Qual o preço médio que é preciso ser cobrado por um ingresso de futebol no Brasil? Nem na Inglaterra, onde o mercado está muito mais desenvolvido, a resposta para essa questão está clara.
Por aqui, já está claro de que não adianta apenas ter belos e modernos estádios para fazer o torcedor ir ''a qualquer preço'' assistir a um jogo. Obrigatoriamente é preciso melhorar não só o local onde acontecem os jogos, mas o espetáculo em si. O horário de início da partida interfere na ida do torcedor ao evento? E o preço cobrado por isso? A infraestrutura de transporte é outro empecilho? E o momento do time dentro de campo, também interfere?
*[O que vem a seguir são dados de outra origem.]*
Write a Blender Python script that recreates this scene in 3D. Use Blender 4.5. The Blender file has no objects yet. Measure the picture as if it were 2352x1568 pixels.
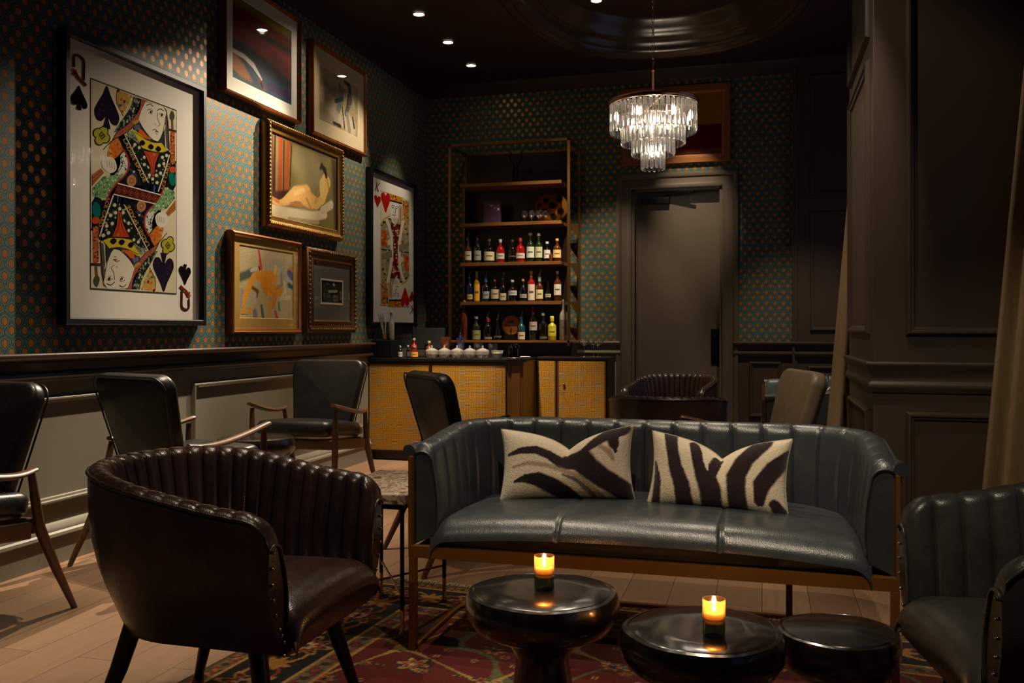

Enquanto o esporte não entender que é preciso operar com o evento como se ele estivesse numa barraca da feira querendo que o maior número de gente comprasse seus produtos, continuaremos com essa insossa, e inútil, discussão apenas sobre o preço de ingressos. O valor ideal a ser pago quem determina, como sempre foi, não é o dono do negócio, mas quem o consome. Enquanto não se voltar os olhos para os interesses do torcedor, vamos seguir sem resolver o problema.